[WRITTEN TASK] Pick out the lines containing "script".

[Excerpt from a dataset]
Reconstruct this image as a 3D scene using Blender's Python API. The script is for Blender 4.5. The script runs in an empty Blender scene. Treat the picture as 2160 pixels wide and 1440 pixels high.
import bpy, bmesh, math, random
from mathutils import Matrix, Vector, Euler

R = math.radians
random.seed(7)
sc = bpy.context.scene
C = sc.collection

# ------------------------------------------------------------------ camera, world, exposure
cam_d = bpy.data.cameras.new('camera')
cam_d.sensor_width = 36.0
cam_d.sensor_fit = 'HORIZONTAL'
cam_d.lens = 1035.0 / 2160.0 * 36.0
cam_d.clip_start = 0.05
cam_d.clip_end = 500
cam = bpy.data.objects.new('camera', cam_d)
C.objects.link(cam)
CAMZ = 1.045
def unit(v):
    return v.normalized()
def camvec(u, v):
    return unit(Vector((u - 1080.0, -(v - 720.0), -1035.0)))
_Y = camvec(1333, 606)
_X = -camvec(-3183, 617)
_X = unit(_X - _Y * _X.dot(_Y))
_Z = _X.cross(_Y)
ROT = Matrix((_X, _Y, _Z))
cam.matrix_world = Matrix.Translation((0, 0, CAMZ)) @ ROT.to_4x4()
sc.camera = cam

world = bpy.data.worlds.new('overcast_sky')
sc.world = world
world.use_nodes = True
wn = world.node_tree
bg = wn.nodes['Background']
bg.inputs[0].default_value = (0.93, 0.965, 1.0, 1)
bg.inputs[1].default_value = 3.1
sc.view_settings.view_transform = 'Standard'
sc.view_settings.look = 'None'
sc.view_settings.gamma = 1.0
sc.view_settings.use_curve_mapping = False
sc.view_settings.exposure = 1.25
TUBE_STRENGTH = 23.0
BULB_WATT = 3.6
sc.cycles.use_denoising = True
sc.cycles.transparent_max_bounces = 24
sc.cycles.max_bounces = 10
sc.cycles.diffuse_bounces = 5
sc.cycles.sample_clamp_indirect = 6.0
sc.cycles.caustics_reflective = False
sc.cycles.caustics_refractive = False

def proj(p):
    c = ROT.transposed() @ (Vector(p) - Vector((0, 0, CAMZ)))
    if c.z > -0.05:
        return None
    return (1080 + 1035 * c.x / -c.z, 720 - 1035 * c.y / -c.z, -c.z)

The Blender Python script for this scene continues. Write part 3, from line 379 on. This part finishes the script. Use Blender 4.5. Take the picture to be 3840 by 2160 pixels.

[SOLVED PROBLEM]
Reconstruct this image as a 3D scene using Blender's Python API. The script is for Blender 4.5. The script runs in an empty Blender scene. Treat the picture as 2160 pixels wide and 1440 pixels high.
The Blender Python script for this scene continues. Write part 3, from line 379 on. This part finishes the script. Use Blender 4.5. Take the picture to be 3840 by 2160 pixels.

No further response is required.